Una prueba incidental de ello puede ser los numerosos altares de los tiempos prehistóricos que se encuentran esparcidos en el mundo. El paganismo distorsionó el propósito divino, llegando a ofrecer víctimas humanas, pero la orden de los sacrificios expiatorios que hallamos en el Pentateuco, después de la salida de Israel de Egipto, pudo ser, al igual que la institución del matrimonio y del día de reposo, una restitución de un antiguo mandato, más que una innovación.
«Acordarte has del día de reposo», dice en Éxodo. Y en cuanto a sacrificios, leemos que Abraham los ofrecía mucho antes de la institución del ministerio levítico. ¿De dónde le vino la idea a Abraham sino de una tradición procedente de la primitiva revelación de Dios en el Edén? La carta a los Hebreos (He. 11:4) dice que «por fe Abel ofreció mejor sacrificio». ¿Fe a qué? La fe requiere el conocimiento, o, en este caso, revelación.
El sacrificio de Abel es prueba de un carácter obediente a Dios, mientras que la ofrenda de Caín es prueba de un carácter altivo, que trató de imponer su propio culto de homenaje al Creador, y no quiso humillarse a depender de su hermano, para su ofrenda, a pesar de la probable revelación de Dios.
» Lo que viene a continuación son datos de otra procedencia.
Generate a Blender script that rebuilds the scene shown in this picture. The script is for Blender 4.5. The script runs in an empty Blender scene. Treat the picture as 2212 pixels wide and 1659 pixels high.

En el Nuevo Testamento Abel es considerado como mártir (Mt. 23:35) de su fe (He. 11:4) y de su justicia (1 Jn. 3:12). El primero en morir de la raza humana fue el primero en entrar en la gloria de Dios y una prenda de las primicias que nadie puede enumerar. «La sangre de Abel» clamó justicia sobre la tierra, pero la sangre de Jesucristo trajo el perdón y la salvación para todos los que se arrepienten (He. 12:24; 1 Jn. 1:7).